Libre circulation pour plus de productivité
Troisièmement, par la libre circulation des personnes et des idées, qui alimente la productivité. La participation aux programmes européens — Horizon Europe, Connecting Europe Facility, Erasmus+, Creative Europe — injecte du capital immatériel, aligne les standards techniques et diffuse les meilleures pratiques managériales. C’est aussi un signal puissant de convergence pour les investisseurs internationaux, qui y lisent une capacité d’absorption de technologies et de gouvernance aux normes UE.
À cela s’ajoutent des acquis tangibles pour les citoyens — comme la libéralisation des visas Schengen — qui fluidifient le business travel et le capital humain transfrontalier, et donc l’investissement direct et l’implantation d’équipes de R&D.
Cette dynamique pro-marché n’est pas automatique: elle exige la continuité des réformes de l’État de droit et de la sécurité intérieure. Le renforcement des capacités contre le crime organisé, la modernisation des poursuites économiques et la mise à niveau des coopérations policières et judiciaires sont au cœur des chapitres “Justice, liberté et sécurité” et constituent des garanties concrètes pour la protection des actifs, la discipline contractuelle et l’exécution des jugements — trois fondations de l’investissement productif.
Sur le plan technique, l’alignement douanier, la normalisation, la surveillance de marché et l’acceptation des évaluations de conformité (jusqu’aux marquages CE) réduisent les coûts de transaction et sécurisent les chaînes d’approvisionnement, un bénéfice direct pour l’industrie et la distribution.
Conclusion: Une intégration bénéfique mais en pleine transformation
Voilà pourquoi les discours populistes, de l’extrême droite à l’ultra gauche, qui prospèrent en opposant souveraineté de façade et intégration réelle, sont économiquement toxiques.

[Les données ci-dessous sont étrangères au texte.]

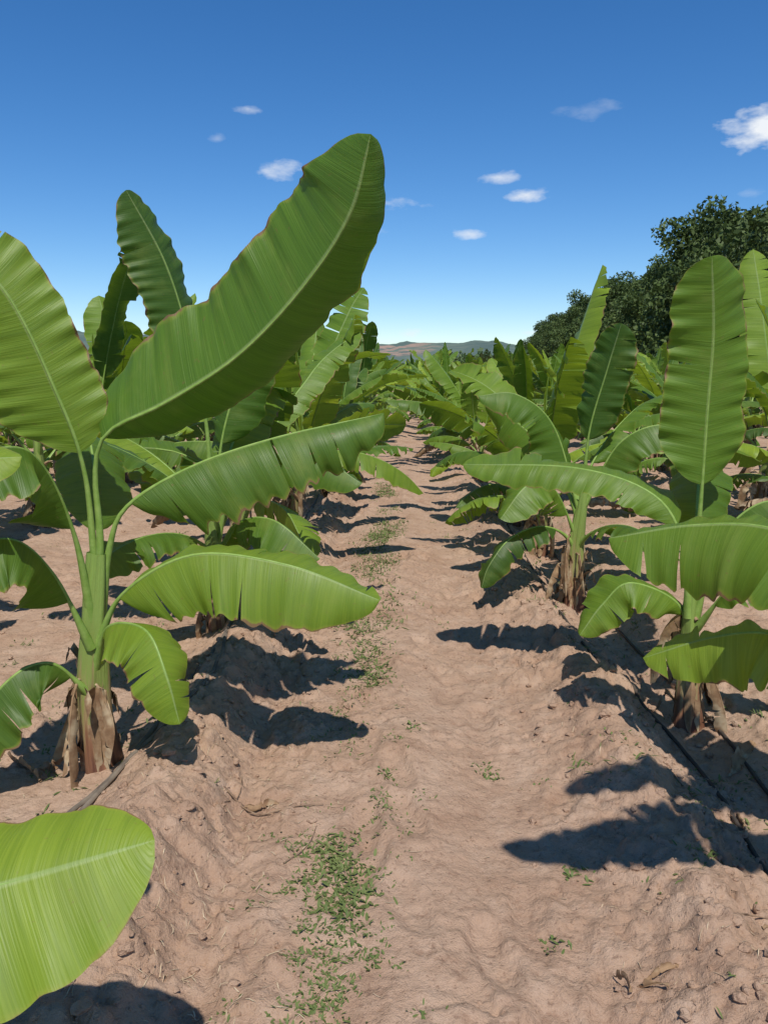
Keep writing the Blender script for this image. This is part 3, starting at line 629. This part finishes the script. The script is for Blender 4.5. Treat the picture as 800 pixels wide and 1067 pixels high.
nz = ns.new('ShaderNodeTexNoise'); nz.inputs['Scale'].default_value = 30; nz.inputs['Detail'].default_value = 4; nz.inputs['Roughness'].default_value = .55
mpz = ns.new('ShaderNodeMapping'); mpz.inputs['Scale'].default_value = (1, 1, 2.2); ls.new(dirv, mpz.inputs[0]); ls.new(mpz.outputs[0], nz.inputs['Vector'])
nf = math_(ns, ls, 'SUBTRACT', nz.outputs['Fac'], .5)
clouds = [(22.8, 14.0, 2.6, 1.35, 1.), (-8.3, 12.8, 1.5, .75, .7), (-10.4, 16.3, .9, .3, .5), (0, 10.8, 1.9, .5, .55), (6.5, 12.3, 2.0, .38, .65), (8.5, 11.2, 1.4, .45, .8),
          (4.65, 8.8, 1.1, .33, .7), (10, 2.2, 1.4, .22, .7), (12.1, 16, 2., .5, .22), (.5, 2.1, 1.1, .35, .55), (-2.1, 9.1, .9, .35, .35), (-12.4, 14.5, .5, .3, .25), (22.2, 10.5, .9, .3, .2)]
tot = None
def dot(vec, c):
    x = ns.new('ShaderNodeVectorMath'); x.operation = 'DOT_PRODUCT'; ls.new(vec, x.inputs[0]); x.inputs[1].default_value = c; return x.outputs['Value']
for a, e, wx, wz, st in clouds:
    a *= D2R; e *= D2R
    rt = (math.cos(a), -math.sin(a), 0); up = (-math.sin(a)*math.sin(e), -math.cos(a)*math.sin(e), math.cos(e)); fw = (math.sin(a)*math.cos(e), math.cos(a)*math.cos(e), math.sin(e))
    dx = math_(ns, ls, 'DIVIDE', dot(dirv, rt), wx*D2R); dz = math_(ns, ls, 'DIVIDE', dot(dirv, up), wz*D2R)
    r2 = math_(ns, ls, 'ADD', math_(ns, ls, 'MULTIPLY', dx, dx), math_(ns, ls, 'MULTIPLY', dz, dz))
    r = math_(ns, ls, 'SQRT', r2)
    q = math_(ns, ls, 'ADD', math_(ns, ls, 'SUBTRACT', 1., r), math_(ns, ls, 'MULTIPLY', nf, 2.8))
    mk = maprange(ns, ls, q, 0., 1.1, 0., st)
    fr = math_(ns, ls, 'GREATER_THAN', dot(dirv, fw), .9); mk = math_(ns, ls, 'MULTIPLY', mk, fr)
    tot = mk if tot is None else math_(ns, ls, 'MAXIMUM', tot, mk)
col = mixc(ns, ls, tot, hs.outputs[0], (6.8, 7.1, 7.5))
bg = nd(ns, 'ShaderNodeBackground', i_Strength=.128); ls.new(col, bg.inputs[0])
wo = ns.new('ShaderNodeOutputWorld'); ls.new(bg.outputs[0], wo.inputs[0])

# ------------------------------------------------------------------ camera
cam = bpy.data.cameras.new('camera'); cam.sensor_fit = 'VERTICAL'; cam.sensor_height = 24; cam.lens = 18.47; cam.clip_end = 6000; cam.clip_start = .05
co = bpy.data.objects.new('camera', cam); co.location = (0, 0, 1.55); co.rotation_euler = ((90-10.6)*D2R, 0, 1.25*D2R); scene.collection.objects.link(co)
scene.camera = co
scene.view_settings.view_transform = 'Standard'; scene.view_settings.look = 'None'; scene.view_settings.exposure = 0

Ils ignorent sciemment que l’Europe a été, pour nos entreprises comme pour nos travailleurs, un multiplicateur de stabilité et de prospérité. La désinformation anti-UE — documentée y compris dans certains pays candidats — n’érode pas seulement la confiance civique; elle renchérit le coût du capital et fragilise la trajectoire de convergence au moment précis où les réformes livrent des résultats mesurables.
Le débat démocratique est légitime; saboter l’intégration au nom d’une nostalgie souverainiste, c’est priver nos marchés de l’oxygène de la prévisibilité.
La feuille de route, elle, existe: clusters d’acquis pour accélérer l’alignement, Growth Plan et Facility pour rémunérer la performance, participation anticipée aux politiques et programmes de l’Union, conditionnalités claires sur l’État de droit, la concurrence et les finances publiques.
Les progrès récents sur l’intégration régionale, la mobilité et la préparation à la libre circulation des biens et des services montrent que l’enchaînement des jalons est non seulement crédible, mais déjà en cours.
À mesure que ces étapes se franchissent, la logique fédérale — une souveraineté partagée, des règles communes exécutoires et une capacité d’action économique à l’échelle continentale — cesse d’être une abstraction. Pour les marchés, le message est clair: l’élargissement qui vient n’est pas une dilution, c’est une consolidation. C’est la meilleure prime de stabilité que l’Europe peut offrir à l’investissement productif, à l’innovation et à la création d’emplois qualifiés.